— Given information —
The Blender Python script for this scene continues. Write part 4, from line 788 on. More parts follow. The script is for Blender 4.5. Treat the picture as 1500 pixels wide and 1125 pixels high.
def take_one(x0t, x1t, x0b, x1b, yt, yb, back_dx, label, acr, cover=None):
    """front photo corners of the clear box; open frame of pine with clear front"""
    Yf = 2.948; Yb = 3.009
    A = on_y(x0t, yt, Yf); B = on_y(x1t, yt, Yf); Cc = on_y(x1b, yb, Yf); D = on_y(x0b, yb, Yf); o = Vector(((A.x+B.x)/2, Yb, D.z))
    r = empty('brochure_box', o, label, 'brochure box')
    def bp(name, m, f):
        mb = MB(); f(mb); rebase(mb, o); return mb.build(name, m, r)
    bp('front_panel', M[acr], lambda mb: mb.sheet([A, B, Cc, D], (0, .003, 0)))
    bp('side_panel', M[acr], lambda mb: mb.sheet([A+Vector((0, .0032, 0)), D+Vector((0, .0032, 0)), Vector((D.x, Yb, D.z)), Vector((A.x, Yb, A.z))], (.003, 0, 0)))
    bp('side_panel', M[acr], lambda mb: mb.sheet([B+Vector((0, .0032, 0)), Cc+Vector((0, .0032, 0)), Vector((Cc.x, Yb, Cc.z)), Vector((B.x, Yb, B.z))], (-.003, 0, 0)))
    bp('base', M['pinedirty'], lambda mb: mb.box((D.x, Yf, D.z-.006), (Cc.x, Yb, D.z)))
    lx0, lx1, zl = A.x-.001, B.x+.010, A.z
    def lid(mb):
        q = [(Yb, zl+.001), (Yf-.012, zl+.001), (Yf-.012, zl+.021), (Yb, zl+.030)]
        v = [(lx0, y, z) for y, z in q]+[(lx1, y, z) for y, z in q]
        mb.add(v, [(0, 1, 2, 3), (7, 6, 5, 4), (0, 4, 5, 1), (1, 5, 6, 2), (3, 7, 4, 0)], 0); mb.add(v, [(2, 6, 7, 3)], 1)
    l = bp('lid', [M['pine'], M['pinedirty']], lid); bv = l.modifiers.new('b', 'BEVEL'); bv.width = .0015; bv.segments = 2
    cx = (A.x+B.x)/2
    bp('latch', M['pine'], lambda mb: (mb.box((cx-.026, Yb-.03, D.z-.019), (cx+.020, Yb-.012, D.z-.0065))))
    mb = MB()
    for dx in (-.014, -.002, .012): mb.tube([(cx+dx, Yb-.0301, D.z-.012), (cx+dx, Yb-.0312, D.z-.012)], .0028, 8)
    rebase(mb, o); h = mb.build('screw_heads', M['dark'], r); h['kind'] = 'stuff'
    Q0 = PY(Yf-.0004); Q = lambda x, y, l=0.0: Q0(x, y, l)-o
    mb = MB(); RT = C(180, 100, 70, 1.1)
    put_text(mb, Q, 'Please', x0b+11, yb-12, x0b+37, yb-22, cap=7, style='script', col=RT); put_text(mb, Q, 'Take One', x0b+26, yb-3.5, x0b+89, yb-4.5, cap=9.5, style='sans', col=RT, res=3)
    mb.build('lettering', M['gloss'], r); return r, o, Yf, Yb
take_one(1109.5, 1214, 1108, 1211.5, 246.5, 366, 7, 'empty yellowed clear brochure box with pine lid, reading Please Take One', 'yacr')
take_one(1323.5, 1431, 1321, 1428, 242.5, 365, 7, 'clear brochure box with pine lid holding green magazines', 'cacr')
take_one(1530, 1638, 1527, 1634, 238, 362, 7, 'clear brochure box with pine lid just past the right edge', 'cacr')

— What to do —
Using the listing above, work out how many of its lines include "script", and give only the result.

— The answer —
2